- [Directions]
Scan the following material for the string "Blender" and copy each line in which it appears.

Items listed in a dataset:
"""

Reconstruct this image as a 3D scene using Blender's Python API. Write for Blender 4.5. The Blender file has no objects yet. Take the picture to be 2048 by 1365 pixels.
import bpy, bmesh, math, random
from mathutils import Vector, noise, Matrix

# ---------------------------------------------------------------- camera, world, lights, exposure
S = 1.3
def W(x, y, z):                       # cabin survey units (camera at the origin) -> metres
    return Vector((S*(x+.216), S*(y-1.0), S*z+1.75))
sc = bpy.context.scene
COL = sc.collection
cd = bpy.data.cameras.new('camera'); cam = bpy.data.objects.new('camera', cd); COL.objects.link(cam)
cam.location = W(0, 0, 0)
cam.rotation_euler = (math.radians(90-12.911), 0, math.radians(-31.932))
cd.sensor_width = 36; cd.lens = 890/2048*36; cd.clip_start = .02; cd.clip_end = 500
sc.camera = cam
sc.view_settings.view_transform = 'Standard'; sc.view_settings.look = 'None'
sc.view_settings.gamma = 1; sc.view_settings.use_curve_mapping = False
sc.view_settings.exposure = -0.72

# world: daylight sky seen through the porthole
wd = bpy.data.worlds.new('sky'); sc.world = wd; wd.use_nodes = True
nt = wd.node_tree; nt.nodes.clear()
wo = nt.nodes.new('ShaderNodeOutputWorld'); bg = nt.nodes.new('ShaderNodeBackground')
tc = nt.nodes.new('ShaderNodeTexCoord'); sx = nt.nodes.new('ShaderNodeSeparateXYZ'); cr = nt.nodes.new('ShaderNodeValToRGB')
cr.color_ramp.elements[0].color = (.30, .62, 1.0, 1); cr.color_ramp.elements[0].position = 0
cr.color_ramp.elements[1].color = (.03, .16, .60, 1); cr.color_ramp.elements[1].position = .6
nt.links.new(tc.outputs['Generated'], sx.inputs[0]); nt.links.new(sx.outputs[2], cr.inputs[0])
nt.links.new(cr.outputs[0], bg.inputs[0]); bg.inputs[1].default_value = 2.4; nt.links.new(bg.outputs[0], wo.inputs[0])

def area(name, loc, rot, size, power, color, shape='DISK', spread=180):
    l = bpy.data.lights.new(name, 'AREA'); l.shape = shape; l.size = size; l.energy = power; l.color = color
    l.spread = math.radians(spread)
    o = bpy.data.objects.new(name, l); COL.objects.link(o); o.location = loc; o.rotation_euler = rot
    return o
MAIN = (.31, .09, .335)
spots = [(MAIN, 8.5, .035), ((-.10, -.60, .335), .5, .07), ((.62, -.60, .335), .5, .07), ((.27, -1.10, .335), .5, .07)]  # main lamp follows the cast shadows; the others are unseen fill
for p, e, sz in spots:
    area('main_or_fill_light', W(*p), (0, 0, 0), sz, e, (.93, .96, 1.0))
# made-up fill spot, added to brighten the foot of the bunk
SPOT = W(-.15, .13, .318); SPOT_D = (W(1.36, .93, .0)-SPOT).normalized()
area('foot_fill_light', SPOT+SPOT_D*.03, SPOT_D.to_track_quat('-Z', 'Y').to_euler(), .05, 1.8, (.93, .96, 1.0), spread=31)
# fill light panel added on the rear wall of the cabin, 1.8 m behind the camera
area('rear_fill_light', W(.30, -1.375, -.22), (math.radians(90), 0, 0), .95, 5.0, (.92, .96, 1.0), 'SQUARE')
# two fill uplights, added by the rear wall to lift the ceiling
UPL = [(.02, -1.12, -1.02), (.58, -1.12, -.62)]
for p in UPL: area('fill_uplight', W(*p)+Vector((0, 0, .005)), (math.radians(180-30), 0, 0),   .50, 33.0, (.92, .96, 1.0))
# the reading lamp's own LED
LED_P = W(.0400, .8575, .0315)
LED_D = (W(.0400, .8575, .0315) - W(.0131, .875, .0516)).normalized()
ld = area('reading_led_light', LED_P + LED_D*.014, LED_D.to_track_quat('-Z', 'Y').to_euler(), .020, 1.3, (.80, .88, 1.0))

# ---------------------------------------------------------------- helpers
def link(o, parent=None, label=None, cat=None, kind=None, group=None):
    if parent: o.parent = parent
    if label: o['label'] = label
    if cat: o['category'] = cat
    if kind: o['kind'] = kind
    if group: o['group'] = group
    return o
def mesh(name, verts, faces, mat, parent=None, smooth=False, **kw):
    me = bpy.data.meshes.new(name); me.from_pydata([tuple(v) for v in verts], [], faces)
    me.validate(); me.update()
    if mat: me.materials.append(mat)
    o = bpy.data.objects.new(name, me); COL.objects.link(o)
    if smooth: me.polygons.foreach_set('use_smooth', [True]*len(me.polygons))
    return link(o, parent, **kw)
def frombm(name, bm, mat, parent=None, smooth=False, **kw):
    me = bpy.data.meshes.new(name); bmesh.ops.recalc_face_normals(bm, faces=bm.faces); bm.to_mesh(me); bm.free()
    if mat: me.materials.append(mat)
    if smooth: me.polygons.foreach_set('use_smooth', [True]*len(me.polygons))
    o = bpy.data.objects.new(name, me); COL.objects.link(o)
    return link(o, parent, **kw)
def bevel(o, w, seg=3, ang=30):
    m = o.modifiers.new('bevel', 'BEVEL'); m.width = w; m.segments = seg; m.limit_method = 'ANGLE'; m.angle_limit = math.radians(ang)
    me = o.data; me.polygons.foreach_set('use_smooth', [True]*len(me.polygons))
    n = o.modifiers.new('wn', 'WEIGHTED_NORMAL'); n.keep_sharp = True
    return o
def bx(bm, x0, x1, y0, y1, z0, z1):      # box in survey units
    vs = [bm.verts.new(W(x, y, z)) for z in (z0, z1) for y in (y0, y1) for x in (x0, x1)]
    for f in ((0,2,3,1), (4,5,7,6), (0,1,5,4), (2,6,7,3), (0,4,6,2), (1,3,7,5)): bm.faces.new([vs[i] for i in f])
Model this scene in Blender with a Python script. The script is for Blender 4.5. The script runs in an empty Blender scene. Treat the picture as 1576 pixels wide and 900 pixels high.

"""

- [Result for this task]
Reconstruct this image as a 3D scene using Blender's Python API. Write for Blender 4.5. The Blender file has no objects yet. Take the picture to be 2048 by 1365 pixels.
Model this scene in Blender with a Python script. The script is for Blender 4.5. The script runs in an empty Blender scene. Treat the picture as 1576 pixels wide and 900 pixels high.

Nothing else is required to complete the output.